Take my job. I work for a software company as something called a product manager, and one of the things product managers do is argue for new products, new product directions and new features. So I’m trying to influence decisions the company makes and using predictions to do it, while others are arguing for alternative courses. And many of those predictions, mine and theirs, are Future Babble. So what do I do? Do I take the tactical route of arguing over-confidently, hedgehog like, for my position - essentially lying about my confidence in my predictions? Or do I act like a fox and look on as the decisions inevitably follow the suggestions of more charismatic presenters? If what I want is for my ideas to be taken on board, then I guess I should put my scruples to one side and become a hedgehog. But that’s not really what I want: what I really want is for the right decision to be taken, and sometimes that’s not going to be the one I am arguing for. I was hoping for inspiration and insight into these concrete issues around my daily work, but found nothing.
I enjoyed much of Future Babble, but in the end found it too limited to warrant recommendation. So I went on to the next book - Tim Harford’s_Adapt_ - in search of answers. Next post, I’ll tell you whether I found them.

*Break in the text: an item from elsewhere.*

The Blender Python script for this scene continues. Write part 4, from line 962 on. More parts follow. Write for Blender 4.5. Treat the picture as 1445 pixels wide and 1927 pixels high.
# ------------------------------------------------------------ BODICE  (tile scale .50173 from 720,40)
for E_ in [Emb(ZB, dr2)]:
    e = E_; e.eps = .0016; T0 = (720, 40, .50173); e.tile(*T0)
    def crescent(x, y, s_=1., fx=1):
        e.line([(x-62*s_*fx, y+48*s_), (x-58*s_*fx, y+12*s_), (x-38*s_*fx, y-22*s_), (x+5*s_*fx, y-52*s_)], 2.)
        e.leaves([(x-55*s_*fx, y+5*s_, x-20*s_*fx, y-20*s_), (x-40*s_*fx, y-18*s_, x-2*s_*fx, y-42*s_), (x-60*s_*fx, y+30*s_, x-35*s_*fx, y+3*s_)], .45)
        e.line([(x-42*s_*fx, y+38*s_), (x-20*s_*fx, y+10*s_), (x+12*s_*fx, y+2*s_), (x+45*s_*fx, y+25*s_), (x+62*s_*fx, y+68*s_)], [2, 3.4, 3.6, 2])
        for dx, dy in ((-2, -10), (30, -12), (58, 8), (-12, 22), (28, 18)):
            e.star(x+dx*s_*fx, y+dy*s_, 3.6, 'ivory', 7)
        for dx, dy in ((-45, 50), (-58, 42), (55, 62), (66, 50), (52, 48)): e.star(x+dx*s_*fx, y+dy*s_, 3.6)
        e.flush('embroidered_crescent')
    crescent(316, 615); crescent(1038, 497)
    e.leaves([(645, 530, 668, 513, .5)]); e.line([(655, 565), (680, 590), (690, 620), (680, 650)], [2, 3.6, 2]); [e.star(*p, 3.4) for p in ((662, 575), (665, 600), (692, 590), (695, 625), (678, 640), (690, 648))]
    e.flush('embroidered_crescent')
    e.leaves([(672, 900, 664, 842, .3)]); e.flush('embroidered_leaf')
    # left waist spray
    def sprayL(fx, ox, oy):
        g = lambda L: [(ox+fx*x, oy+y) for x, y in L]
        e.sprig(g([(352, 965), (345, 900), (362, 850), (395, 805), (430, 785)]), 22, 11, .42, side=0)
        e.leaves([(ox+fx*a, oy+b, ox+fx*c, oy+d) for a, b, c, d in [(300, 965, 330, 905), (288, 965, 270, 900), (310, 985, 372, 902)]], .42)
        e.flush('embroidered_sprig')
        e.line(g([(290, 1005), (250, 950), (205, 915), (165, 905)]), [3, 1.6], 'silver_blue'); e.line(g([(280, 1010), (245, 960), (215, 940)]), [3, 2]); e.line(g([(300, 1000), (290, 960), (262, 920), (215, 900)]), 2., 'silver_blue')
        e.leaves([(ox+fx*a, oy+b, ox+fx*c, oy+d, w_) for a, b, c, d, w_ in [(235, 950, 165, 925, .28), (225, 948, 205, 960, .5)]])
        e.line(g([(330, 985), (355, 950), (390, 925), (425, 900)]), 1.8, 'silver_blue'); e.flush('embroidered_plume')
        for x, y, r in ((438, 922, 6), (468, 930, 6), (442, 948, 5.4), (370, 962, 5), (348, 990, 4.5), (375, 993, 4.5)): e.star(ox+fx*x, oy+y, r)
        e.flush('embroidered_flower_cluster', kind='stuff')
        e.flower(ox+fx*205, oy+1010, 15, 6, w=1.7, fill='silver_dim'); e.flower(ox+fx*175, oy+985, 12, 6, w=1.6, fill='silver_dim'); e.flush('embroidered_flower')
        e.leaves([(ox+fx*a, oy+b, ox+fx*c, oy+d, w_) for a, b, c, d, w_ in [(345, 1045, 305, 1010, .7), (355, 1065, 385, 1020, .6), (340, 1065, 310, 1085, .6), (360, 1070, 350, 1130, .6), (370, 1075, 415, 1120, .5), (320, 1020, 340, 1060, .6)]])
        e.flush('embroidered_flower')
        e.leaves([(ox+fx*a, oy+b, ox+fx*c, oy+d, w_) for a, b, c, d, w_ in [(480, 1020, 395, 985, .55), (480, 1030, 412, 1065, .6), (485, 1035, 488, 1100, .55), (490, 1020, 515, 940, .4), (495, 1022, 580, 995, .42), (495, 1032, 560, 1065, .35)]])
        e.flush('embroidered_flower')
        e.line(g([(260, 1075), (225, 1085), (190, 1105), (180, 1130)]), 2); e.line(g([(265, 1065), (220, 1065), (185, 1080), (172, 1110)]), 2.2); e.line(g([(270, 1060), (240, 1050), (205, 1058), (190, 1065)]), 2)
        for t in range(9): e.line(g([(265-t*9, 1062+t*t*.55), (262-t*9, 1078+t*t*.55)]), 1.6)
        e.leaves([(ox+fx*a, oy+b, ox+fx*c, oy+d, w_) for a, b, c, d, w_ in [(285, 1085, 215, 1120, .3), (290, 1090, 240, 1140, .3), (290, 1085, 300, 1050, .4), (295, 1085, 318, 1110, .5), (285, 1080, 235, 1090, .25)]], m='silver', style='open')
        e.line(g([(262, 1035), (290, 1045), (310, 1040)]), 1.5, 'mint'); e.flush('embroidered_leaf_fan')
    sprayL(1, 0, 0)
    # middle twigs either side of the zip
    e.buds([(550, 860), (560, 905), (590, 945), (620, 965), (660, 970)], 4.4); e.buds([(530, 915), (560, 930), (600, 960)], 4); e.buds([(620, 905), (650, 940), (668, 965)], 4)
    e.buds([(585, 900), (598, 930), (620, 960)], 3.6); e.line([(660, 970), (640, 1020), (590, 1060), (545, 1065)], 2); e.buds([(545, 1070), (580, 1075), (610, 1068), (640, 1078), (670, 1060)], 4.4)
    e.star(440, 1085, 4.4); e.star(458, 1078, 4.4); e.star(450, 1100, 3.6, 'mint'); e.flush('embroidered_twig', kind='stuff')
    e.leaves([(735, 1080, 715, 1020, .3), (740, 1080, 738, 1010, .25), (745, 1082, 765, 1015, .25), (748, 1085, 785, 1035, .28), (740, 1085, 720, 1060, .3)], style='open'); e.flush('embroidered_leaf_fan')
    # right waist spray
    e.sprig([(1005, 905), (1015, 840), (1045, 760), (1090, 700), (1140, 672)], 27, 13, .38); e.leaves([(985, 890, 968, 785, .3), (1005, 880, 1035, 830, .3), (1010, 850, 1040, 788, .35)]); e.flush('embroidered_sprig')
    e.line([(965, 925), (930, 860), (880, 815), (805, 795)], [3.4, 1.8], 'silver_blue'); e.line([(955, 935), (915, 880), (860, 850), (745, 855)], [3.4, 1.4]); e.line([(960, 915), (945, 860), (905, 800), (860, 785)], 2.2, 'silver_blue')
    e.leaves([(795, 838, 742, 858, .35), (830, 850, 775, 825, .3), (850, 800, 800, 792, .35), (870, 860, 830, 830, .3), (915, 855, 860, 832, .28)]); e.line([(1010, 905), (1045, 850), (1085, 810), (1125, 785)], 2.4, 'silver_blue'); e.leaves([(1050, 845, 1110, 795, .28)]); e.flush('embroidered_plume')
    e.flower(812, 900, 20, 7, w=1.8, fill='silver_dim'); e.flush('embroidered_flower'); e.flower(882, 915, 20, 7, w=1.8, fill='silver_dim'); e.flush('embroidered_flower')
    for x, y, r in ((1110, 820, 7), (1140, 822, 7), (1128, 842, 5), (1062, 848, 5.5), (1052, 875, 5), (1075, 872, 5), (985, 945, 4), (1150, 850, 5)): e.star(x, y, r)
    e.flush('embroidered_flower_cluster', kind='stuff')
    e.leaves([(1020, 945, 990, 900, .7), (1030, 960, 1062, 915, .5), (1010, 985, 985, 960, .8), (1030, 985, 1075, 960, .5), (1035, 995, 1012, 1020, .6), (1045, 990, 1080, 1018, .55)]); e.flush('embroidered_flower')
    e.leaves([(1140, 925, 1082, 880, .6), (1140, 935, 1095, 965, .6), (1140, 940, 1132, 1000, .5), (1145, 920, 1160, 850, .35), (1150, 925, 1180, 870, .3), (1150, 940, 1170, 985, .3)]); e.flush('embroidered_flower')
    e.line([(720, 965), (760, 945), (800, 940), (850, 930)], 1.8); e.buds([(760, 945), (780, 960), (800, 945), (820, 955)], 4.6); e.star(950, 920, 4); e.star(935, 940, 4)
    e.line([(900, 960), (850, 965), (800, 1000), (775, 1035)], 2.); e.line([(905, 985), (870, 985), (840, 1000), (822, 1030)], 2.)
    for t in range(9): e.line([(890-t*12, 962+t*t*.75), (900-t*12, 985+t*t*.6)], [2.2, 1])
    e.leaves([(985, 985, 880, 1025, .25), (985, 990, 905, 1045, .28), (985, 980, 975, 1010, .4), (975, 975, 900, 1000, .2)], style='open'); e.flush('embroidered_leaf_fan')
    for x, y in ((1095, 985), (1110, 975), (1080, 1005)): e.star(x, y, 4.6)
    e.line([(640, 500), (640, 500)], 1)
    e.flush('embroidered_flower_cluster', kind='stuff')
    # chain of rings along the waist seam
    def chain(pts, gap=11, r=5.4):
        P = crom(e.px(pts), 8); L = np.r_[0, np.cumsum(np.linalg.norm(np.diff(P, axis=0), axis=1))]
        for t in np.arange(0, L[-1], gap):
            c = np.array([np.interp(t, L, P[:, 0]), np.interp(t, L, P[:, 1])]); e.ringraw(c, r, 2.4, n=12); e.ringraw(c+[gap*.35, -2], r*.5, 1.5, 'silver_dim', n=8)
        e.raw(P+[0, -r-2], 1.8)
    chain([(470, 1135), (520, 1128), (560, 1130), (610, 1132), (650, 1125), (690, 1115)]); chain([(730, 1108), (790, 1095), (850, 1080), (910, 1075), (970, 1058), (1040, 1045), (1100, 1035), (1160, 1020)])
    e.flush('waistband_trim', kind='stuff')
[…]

1 Is it just me, or is the standard interpretation of the classic Milgram electric shock experiment all wrong? Participants followed instructions to administer “shocks”, judging that the authority figure in the white coat would not tell them to do something harmful without good reason, even though it looked like the subject was feeling pain. And… the participants were 100% right to trust their judgement. The subject was not feeling pain, and the authority figure was not instructing the participant to do something terrible. Why is this anything other than a story of good judgement on the part of the participants?